**PROVIDED INFORMATION**
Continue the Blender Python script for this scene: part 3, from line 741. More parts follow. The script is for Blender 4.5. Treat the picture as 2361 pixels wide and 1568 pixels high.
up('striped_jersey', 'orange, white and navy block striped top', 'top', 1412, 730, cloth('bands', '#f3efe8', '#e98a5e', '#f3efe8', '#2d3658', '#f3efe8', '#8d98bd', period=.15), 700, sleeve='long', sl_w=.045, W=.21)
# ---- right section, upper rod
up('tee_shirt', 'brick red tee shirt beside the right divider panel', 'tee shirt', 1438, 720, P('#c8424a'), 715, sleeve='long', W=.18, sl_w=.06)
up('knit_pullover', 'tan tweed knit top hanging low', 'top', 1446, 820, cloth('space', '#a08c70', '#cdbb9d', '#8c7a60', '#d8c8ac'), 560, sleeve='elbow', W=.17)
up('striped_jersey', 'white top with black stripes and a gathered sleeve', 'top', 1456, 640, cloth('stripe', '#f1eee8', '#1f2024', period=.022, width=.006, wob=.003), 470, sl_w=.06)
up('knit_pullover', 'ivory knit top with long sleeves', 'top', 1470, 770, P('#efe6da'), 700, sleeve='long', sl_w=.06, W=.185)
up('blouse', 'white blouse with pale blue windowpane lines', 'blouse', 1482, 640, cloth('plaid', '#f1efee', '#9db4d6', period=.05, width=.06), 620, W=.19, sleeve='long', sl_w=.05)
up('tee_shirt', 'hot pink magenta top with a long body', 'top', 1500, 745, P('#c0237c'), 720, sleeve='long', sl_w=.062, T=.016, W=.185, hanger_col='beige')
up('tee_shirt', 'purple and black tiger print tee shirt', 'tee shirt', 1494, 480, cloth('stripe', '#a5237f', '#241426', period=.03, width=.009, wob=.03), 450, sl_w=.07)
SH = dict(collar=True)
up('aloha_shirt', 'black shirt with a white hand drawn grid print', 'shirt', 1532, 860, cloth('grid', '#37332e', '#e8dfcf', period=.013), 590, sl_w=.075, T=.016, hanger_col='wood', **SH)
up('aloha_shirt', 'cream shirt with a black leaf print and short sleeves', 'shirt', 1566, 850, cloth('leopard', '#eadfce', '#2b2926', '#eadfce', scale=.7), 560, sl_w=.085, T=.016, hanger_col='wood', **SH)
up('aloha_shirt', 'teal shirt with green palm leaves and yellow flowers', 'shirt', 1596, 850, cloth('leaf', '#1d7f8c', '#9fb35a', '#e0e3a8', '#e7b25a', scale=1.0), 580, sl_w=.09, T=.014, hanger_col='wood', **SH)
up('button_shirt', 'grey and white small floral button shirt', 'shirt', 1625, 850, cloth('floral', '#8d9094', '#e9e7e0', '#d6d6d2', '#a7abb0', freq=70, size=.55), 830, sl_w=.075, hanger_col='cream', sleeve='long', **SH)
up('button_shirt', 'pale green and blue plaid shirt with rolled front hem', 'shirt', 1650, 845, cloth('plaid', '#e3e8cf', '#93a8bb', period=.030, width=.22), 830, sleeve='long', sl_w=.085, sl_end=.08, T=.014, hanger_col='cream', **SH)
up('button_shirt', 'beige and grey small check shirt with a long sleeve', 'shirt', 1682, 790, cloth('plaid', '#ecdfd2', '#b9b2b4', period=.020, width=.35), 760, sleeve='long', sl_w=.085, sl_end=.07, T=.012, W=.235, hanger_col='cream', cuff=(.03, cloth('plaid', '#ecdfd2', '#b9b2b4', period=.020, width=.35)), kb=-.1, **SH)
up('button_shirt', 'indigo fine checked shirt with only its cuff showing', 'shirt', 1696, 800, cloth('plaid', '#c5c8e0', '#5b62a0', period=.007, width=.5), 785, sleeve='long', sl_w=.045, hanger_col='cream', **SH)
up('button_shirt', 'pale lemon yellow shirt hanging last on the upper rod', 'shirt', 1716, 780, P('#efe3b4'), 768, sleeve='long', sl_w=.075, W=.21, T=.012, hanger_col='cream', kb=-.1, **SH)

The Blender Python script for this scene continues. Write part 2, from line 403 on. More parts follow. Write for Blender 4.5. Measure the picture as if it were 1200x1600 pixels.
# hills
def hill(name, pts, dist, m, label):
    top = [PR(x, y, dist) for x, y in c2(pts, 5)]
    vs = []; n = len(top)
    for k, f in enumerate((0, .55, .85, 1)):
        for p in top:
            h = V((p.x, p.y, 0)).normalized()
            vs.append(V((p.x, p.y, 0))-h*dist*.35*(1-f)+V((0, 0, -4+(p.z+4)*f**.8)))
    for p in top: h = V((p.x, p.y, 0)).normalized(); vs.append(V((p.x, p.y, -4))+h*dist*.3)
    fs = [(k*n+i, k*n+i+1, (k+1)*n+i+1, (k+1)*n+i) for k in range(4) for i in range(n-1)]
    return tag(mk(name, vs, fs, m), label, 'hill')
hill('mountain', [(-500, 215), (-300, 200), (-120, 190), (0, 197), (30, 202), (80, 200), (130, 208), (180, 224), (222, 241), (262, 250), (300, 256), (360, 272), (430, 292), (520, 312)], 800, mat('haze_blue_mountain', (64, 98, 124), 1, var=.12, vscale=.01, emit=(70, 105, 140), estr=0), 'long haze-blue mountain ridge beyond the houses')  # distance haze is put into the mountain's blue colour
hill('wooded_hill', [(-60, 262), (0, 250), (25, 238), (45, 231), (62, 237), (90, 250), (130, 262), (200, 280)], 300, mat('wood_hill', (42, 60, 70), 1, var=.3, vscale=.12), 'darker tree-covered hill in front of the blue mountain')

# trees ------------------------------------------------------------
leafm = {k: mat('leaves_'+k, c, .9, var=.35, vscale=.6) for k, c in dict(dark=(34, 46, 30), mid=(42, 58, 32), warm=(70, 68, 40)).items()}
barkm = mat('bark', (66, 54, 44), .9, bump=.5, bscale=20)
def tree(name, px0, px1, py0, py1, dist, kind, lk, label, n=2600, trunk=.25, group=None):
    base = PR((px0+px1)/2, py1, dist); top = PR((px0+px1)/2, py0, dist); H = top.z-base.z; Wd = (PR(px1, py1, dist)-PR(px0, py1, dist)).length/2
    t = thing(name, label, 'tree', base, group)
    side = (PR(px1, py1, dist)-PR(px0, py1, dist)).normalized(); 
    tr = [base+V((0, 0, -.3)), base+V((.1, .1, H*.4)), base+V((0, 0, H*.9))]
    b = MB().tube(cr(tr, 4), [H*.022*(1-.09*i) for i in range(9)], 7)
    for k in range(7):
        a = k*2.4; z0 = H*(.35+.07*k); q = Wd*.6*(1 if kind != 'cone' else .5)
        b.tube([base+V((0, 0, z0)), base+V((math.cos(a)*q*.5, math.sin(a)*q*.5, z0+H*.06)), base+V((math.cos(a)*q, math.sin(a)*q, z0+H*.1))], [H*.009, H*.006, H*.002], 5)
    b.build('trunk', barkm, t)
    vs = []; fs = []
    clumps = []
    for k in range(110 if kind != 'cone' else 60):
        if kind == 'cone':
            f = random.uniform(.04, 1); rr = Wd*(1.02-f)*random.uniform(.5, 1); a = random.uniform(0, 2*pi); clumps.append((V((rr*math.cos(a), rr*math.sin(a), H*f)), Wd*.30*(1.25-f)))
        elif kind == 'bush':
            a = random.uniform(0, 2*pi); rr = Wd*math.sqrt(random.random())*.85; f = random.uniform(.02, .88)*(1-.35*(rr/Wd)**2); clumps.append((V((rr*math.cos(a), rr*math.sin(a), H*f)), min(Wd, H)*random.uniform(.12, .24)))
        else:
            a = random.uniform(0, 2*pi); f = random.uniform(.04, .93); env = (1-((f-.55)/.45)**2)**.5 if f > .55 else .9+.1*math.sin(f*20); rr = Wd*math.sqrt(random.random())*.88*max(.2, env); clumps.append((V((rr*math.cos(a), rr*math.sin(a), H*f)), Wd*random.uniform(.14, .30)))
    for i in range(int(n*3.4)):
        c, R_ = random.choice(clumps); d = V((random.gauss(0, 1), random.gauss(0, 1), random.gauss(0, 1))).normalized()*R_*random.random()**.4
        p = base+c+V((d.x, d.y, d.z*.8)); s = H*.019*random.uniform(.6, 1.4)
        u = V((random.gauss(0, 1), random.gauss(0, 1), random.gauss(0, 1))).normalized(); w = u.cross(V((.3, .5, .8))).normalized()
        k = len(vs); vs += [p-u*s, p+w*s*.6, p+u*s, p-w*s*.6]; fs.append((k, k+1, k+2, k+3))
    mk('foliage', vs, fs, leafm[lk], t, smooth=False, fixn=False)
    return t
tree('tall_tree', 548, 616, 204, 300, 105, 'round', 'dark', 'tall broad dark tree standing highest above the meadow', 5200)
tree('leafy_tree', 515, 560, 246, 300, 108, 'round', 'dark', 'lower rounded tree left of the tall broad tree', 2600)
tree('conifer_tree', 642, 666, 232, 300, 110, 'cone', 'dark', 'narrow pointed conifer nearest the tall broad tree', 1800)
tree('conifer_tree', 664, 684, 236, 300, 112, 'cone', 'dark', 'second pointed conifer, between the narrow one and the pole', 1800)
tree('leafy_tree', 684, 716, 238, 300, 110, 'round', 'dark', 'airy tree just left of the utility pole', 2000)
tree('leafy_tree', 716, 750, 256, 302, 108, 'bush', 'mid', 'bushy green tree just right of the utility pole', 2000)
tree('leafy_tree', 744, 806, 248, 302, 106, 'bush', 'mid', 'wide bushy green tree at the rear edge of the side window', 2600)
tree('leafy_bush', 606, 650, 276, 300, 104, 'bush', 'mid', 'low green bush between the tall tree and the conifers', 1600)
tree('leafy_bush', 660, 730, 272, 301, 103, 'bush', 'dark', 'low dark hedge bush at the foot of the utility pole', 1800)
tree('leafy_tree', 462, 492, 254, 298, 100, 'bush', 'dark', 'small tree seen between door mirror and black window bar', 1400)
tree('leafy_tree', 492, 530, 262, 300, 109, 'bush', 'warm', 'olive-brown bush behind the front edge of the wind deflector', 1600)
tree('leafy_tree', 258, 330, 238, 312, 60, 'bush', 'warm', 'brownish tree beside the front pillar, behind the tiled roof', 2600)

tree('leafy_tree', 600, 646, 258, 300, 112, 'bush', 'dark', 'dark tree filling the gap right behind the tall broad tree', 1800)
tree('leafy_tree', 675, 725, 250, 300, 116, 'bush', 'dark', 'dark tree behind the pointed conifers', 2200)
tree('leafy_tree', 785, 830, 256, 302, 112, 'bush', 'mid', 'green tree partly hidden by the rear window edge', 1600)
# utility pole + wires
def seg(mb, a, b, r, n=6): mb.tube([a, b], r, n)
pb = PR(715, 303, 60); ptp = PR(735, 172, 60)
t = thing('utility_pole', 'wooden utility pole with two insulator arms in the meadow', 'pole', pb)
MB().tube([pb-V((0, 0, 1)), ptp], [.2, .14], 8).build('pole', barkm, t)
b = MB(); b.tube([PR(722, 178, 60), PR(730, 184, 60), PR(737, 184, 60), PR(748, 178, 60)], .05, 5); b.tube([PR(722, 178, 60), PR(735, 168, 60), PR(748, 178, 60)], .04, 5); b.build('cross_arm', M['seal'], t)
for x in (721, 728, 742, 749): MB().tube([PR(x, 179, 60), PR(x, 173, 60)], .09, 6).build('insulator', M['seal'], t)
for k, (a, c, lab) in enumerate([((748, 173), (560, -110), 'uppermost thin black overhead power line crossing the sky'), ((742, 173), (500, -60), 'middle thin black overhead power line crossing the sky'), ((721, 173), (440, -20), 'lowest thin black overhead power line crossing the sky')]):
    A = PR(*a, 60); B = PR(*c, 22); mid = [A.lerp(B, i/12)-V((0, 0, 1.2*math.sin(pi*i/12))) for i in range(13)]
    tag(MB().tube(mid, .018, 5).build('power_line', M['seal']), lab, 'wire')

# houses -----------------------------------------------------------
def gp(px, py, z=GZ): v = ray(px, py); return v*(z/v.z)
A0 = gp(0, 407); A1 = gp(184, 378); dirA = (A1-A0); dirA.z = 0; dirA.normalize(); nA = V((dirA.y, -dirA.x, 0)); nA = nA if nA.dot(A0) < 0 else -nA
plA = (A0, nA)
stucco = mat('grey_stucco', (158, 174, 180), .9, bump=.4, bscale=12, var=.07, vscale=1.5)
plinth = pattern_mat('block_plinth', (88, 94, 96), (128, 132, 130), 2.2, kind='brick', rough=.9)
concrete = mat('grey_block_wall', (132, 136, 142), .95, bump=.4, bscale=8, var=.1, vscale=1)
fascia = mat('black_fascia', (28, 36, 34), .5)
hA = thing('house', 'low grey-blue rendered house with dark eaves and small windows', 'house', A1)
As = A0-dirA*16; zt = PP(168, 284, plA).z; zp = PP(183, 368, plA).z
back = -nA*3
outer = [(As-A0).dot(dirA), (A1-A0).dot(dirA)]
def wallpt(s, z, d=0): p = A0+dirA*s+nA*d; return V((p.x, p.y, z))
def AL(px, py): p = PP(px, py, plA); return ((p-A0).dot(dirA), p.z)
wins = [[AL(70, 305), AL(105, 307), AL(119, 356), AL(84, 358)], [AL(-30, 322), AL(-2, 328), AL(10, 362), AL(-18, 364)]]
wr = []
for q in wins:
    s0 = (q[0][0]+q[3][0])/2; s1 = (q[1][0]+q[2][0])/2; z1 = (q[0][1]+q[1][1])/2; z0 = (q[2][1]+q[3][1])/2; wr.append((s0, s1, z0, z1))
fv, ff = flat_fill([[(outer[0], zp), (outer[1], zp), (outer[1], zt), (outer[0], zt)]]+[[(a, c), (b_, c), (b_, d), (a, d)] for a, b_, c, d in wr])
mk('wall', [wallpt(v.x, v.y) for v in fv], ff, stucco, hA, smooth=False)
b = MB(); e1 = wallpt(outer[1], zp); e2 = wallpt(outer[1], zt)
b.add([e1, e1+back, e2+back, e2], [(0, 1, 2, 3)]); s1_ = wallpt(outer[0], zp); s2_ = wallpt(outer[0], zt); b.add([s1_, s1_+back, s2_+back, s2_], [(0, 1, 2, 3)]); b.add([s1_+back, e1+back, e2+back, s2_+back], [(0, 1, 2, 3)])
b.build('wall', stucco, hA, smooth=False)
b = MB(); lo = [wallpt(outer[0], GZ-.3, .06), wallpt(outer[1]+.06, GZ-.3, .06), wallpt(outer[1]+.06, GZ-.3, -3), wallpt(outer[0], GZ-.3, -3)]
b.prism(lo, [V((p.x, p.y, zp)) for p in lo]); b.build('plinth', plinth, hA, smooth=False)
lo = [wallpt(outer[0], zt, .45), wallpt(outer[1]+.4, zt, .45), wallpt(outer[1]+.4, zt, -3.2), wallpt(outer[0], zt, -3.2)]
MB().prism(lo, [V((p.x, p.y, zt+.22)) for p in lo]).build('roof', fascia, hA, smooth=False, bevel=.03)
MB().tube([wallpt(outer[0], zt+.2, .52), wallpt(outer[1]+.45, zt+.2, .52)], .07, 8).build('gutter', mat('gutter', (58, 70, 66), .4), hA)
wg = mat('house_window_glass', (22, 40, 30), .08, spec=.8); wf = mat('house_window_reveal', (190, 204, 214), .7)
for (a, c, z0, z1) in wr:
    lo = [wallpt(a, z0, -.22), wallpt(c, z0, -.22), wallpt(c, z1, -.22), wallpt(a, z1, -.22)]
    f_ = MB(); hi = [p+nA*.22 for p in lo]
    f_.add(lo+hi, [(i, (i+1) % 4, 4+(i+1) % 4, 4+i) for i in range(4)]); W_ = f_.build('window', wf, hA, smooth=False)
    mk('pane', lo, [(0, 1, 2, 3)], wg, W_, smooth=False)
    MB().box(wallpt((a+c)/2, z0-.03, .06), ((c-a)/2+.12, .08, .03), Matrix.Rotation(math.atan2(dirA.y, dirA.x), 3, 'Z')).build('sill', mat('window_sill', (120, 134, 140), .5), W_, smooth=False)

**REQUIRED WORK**
Please return, exactly as they appear, the lines starting at the one that contains "The Blender Python script for this scene continues." and ending at the one that contains "the blue mountain')".

**TASK SOLUTION**
The Blender Python script for this scene continues. Write part 2, from line 403 on. More parts follow. Write for Blender 4.5. Measure the picture as if it were 1200x1600 pixels.
# hills
def hill(name, pts, dist, m, label):
    top = [PR(x, y, dist) for x, y in c2(pts, 5)]
    vs = []; n = len(top)
    for k, f in enumerate((0, .55, .85, 1)):
        for p in top:
            h = V((p.x, p.y, 0)).normalized()
            vs.append(V((p.x, p.y, 0))-h*dist*.35*(1-f)+V((0, 0, -4+(p.z+4)*f**.8)))
    for p in top: h = V((p.x, p.y, 0)).normalized(); vs.append(V((p.x, p.y, -4))+h*dist*.3)
    fs = [(k*n+i, k*n+i+1, (k+1)*n+i+1, (k+1)*n+i) for k in range(4) for i in range(n-1)]
    return tag(mk(name, vs, fs, m), label, 'hill')
hill('mountain', [(-500, 215), (-300, 200), (-120, 190), (0, 197), (30, 202), (80, 200), (130, 208), (180, 224), (222, 241), (262, 250), (300, 256), (360, 272), (430, 292), (520, 312)], 800, mat('haze_blue_mountain', (64, 98, 124), 1, var=.12, vscale=.01, emit=(70, 105, 140), estr=0), 'long haze-blue mountain ridge beyond the houses')  # distance haze is put into the mountain's blue colour
hill('wooded_hill', [(-60, 262), (0, 250), (25, 238), (45, 231), (62, 237), (90, 250), (130, 262), (200, 280)], 300, mat('wood_hill', (42, 60, 70), 1, var=.3, vscale=.12), 'darker tree-covered hill in front of the blue mountain')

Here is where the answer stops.